Dulu saya pernah menyusun naskah pidato untuk lomba remaja masjid tingkat kabupaten. Yang membacakannya anak SMA. Saya sendiri yang menyusun. Anak itu tidak menang. Tapi panitia memberi pengumuman khusus: naskah pidato terbaik tahun itu adalah yang dibawakan oleh anak kami. Saya hanya senyum. Rasanya seperti menang tapi tidak ikut lari.
Saya memang tidak jago berpidato. Saya lebih senang menyusun kata-kata di kertas, daripada menyampaikannya dengan suara. Saya percaya bahwa tidak semua yang bisa menulis harus bisa bicara. Dan tidak semua yang bisa bicara harus pandai menyusun kata. Kadang yang satu menulis dan yang lain menyuarakan. Dunia ini bisa lebih adil jika dua itu saling percaya dan tidak saling menuntut.

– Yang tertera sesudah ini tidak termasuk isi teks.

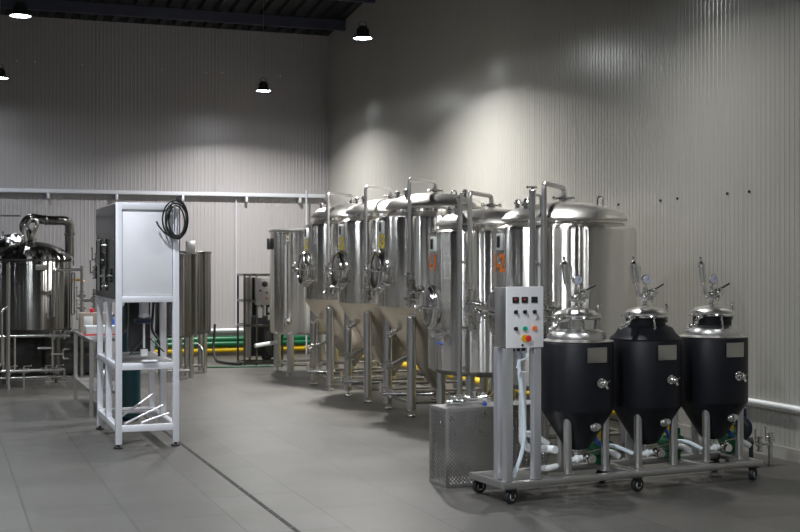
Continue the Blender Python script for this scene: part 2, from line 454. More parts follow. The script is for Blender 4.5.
    clamp(mb, (0, 0, .25), (0, 0, 1), .05); valve(mb, (-.44, .20, .19), (-.9, .4, 0), (0, 0, 1), .03, .12, .10)
    mb.tube([(-.49, .22, .19), (-.53, .24, .19), (-.53, .24, .30)], .018, .03)
    mb.build('outlet_pipe', 'fitting', t)
    return t

def brite(x, y, num, label, r=.62):
    t = thing('bright_beer_tank', label, 'tank', (x, y, 0), 0, 'flat bottomed steel tanks in the row')
    z0, z1 = .55, 1.90
    MB().lathe([(.0, z0-.05), (.30, z0-.045), (.52, z0-.025), (r-.03, z0-.005), (r, z0+.03), (r, z1-.04), (r-.012, z1-.012), (r-.045, z1+.006), (.525, z1+.02), (.51, z1+.03), (.508, z1+.055)], n=96, cap=False).build('body', 'tank', t)
    MB().lathe([(.508, z1+.045), (.535, z1+.052), (.545, z1+.066), (.53, z1+.085), (.50, z1+.115), (.44, z1+.152), (.34, z1+.185), (.20, z1+.208), (.08, z1+.217), (.0, z1+.218)], n=72, cap=False).build('dome', 'dome', t)
    for sx in (-1, 1):
        for sy in (-1, 1):
            lx, ly = .38*sx, .36*sy
            lo = MB().cyl((lx, ly, .07), (lx, ly, z0-.005), .045, 24).build('leg', 'satin', t)
            MB().cyl((lx, ly, .03), (lx, ly, .09), .014, 12).flange((lx, ly, .015), (0, 0, 1), .045, .028).build('foot', 'tube', lo)
    for a, b in (((-.38, -.36), (-.38, .36)), ((.38, -.36), (.38, .36)), ((-.38, -.36), (.38, -.36)), ((-.38, .36), (.38, .36))):
        MB().cyl((*a, .15), (*b, .15), .017, 12).build('stretcher', 'tube', t)
    zc = 1.17; nx = -r; mb = MB()
    def ell(ry, rz, x0): return [(x0, ry*math.cos(a), zc+rz*math.sin(a)) for a in [2*PI*i/40 for i in range(40)]]
    mb.tube(ell(.16, .20, nx-.01), .017, close=True, n=10); mb.ring([ell(.158, .198, nx+.06), ell(.158, .198, nx-.03), ell(.142, .182, nx-.05)])
    mf = mb.build('manway', 'fitting', t)
    mb = MB(); mb.ring([ell(.14, .18, nx-.03), ell(.135, .175, nx-.055), ell(.08, .11, nx-.07), ell(.001, .001, nx-.075)]); mb.build('manway_door', 'tube', mf)
    mb = MB(); mb.cyl((nx-.06, 0, zc), (nx-.17, 0, zc), .014, 12); mb.ball((nx-.17, 0, zc), .03, n=12)
    for k in range(4):
        a = k*PI/2+.4; d = V((0, math.cos(a), math.sin(a))); c = V((nx-.165, 0, zc)); mb.cyl(c, c+d*.08, .008, 8); mb.ball(c+d*.085, .015, n=10)
    mb.tube([(nx-.02, -.20, zc), (nx-.08, -.18, zc), (nx-.09, 0, zc), (nx-.08, .18, zc), (nx-.02, .20, zc)], .015, .04, 10)
    mb.build('manway_handle', 'fitting', mf)
    w = MB().box((nx-.004, -.03, 1.77), (.022, .115, .14), bev=.010).build('thermostat', 'white', t)
    MB().box((nx-.017, -.03, 1.77), (.006, .06, .095), bev=.002).build('display', 'darkp', w)
    wrapped_text(num, 'number_sticker', .21, r, PI+.02, 1.585, 'orange', t, .9)
    a = math.radians(229); px, py = .69*math.cos(a), .69*math.sin(a)
    MB().tube([(px, py, 1.0), (px, py, z1+.34), (0, 0, z1+.34), (0, 0, z1+.2)], .021, .05, 14).build('vent_pipe', 'satin', t)
    b = math.radians(221); qx, qy = .70*math.cos(b), .70*math.sin(b)
    mb = MB().tube([(qx, qy, .36), (qx, qy, z1+.28)], .026, n=20)
    mb.tube([(qx, qy, z1+.25), (qx*.75, qy*.75, z1+.25), (qx*.72, qy*.72, z1+.10)], .012, .04); mb.flange((qx, qy, z1+.28), (0, 0, 1), .030, .012)
    for z in (.62, 1.0, 1.6): mb.cyl((qx, qy, z), (qx*.87, qy*.87, z), .011, 8)
    mb.build('level_tube', 'satin', t)
    mb = MB(); mb.cyl((qx, qy, z1+.28), (qx, qy, z1+.31), .012, 8); mb.cyl((qx-.04, qy, z1+.31), (qx+.04, qy, z1+.31), .007, 8); mb.ball((qx-.045, qy, z1+.31), .012, n=8); mb.build('level_tube_valve', 'fitting', t)
    mb = MB(); clamp(mb, (0, 0, z1+.235), (0, 0, 1), .045); clamp(mb, (0, 0, z1+.26), (0, 0, 1), .04)
    mb.cyl((-.085, 0, z1+.25), (.085, 0, z1+.25), .009, 8); mb.ball((-.09, 0, z1+.25), .02, n=10); mb.ball((.09, 0, z1+.25), .02, n=10)
    mb.build('dome_clamp', 'fitting', t)
    for aa, rr in ((165, .40), (195, .42), (120, .4)):
        mb = MB(); q = math.radians(aa); c = V((rr*math.cos(q), rr*math.sin(q), z1+.15))
        mb.cyl(c, c+V((0, 0, .05)), .026, 14); clamp(mb, c+V((0, 0, .055)), (0, 0, 1), .038); mb.ball(c+V((0, 0, .075)), .028, (1, 1, .6), 12); mb.build('dome_port', 'fitting', t)
    q = math.radians(300); cx, cy = .36*math.cos(q), .36*math.sin(q)
    MB().tube([(cx-.025, cy, z1+.15), (cx-.025, cy, z1+.25), (cx+.025, cy, z1+.25), (cx+.025, cy, z1+.15)], .010, .025, 8).build('lifting_lug', 'fitting', t)
    mb = MB(); out = V((math.cos(a), math.sin(a), 0)); tg = V((-out.y, out.x, 0))
    for z, hd in ((1.30, out), (1.16, tg), (1.03, out)): valve(mb, (px, py, z), (0, 0, 1), hd, .034)
    valve(mb, V((px, py, 1.22))+tg*.08, tg, out, .022, .10, .07); mb.cyl((px, py, 1.1), (px*.88, py*.88, 1.1), .014, 10)
    mb.build('valve_group', 'fitting', t)
    q = math.radians(200); d = V((math.cos(q), math.sin(q), 0)); c = d*.61+V((0, 0, .93))
    mb = MB(); mb.cyl(c, c+d*.09, .018, 12); clamp(mb, c+d*.05, d, .05); valve(mb, c+d*.10, d, (0, 0, -1), .026, .09, .06); vv = mb.build('sample_valve', 'fitting', t)
    MB().cyl(c+d*.10+V((0, 0, -.08)), c+d*.10+V((.04, -.05, -.10)), .010, 8).build('valve_grip', 'blue', vv)
    mb = MB(); mb.tube([(0, 0, z0-.04), (0, 0, .30), (-.42, -.20, .30)], .024, .08, 14); valve(mb, (-.46, -.22, .30), (-.9, -.4, 0), (0, 0, 1), .032, .13, .10); mb.build('outlet_pipe', 'fitting', t)
    return t

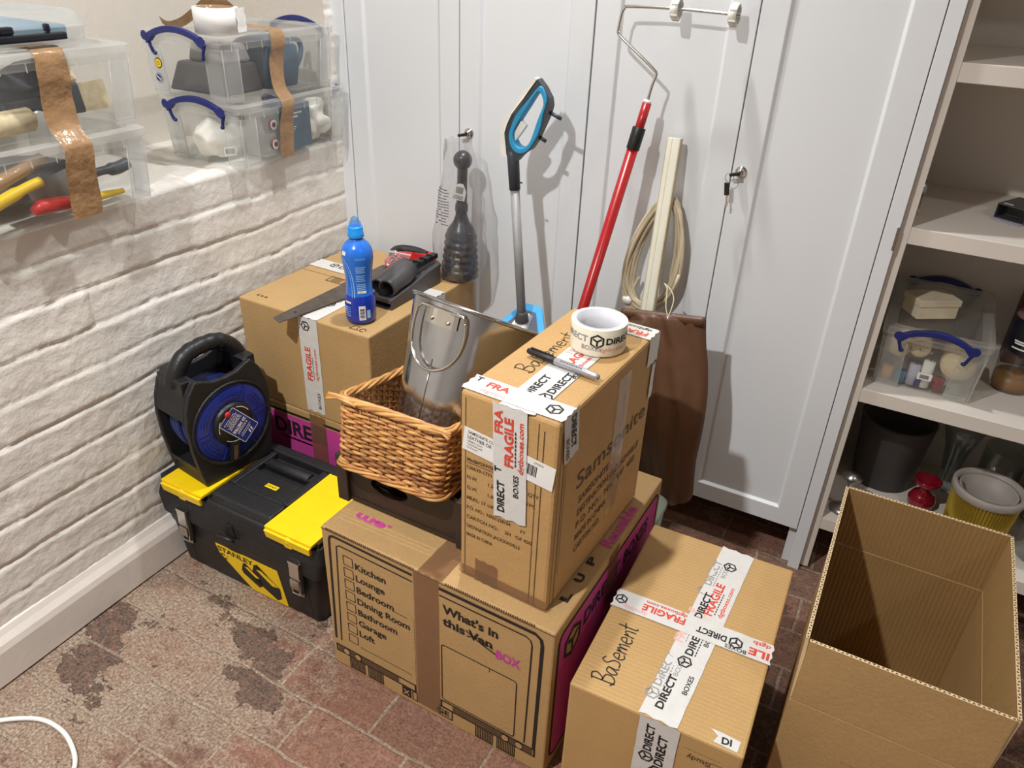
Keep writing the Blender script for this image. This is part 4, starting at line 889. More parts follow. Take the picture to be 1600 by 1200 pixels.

Anak-anak sekarang sering menyusun pidato dengan cara yang ajaib: menyalin dari internet. Saya tahu. Karena pernah saya temukan tiga peserta lomba yang membawa naskah pidato yang sama. Hanya nama madrasahnya yang diubah. Itu sebabnya saya tidak pernah mengambil bahan dari internet. Saya lebih percaya pada pengalaman, dan pada rasa.
Ketika saya menyusun naskah, saya membayangkan saya adalah anak itu. Saya menjadi lidahnya. Saya memakai pecinya. Saya berdiri di mimbar. Saya menatap hadirin. Dan saya tahu saya harus bicara dari hati.
Saya percaya, pidato yang bagus tidak harus panjang. Tapi harus menyentuh. Tidak harus berteriak-teriak. Tapi harus sampai. Anak-anak itu seperti air jernih. Bila naskahnya kotor, airnya keruh. Bila naskahnya jernih, airnya memantulkan cahaya langit.
Dan anak itu, si juara dua dari Banyuwangi itu, telah membuktikan bahwa cahaya bisa dipantulkan bahkan dari suara kecil seorang da’i cilik. Ia berdiri di podium provinsi. Membaca naskah yang ia hafalkan, yang sebagian saya bantu tulis. Ia menyuarakan sesuatu yang jauh lebih besar dari tubuhnya: iman.
Kelak, ia akan tumbuh. Suaranya mungkin akan berubah. Tapi saya berharap, yang tidak berubah adalah keyakinannya. Bahwa menyampaikan kebaikan bukan hanya tugas ustaz. Tapi tugas siapa pun yang percaya bahwa dunia bisa lebih baik bila satu suara kecil mau bicara dari hati.
Saya tidak tahu apakah ia akan menjadi da’i internasional. Tapi saya tahu, setiap kali anak-anak naik ke mimbar dengan suara gemetar dan mata berbinar, dunia sedang didoakan dengan cara yang paling jujur.
Dan untuk itu, saya ingin mengucapkan terima kasih pada semua guru yang dengan sabar menyusun, menyunting, dan mengajarkan naskah pidato. Karena lewat tangan kalian, anak-anak tidak hanya belajar berbicara. Tapi belajar merasakan kebenaran.
Karena pidato yang baik bukan hanya tentang bicara. Tapi tentang keberanian untuk percaya, bahwa suara sekecil apapun bisa mengubah dunia.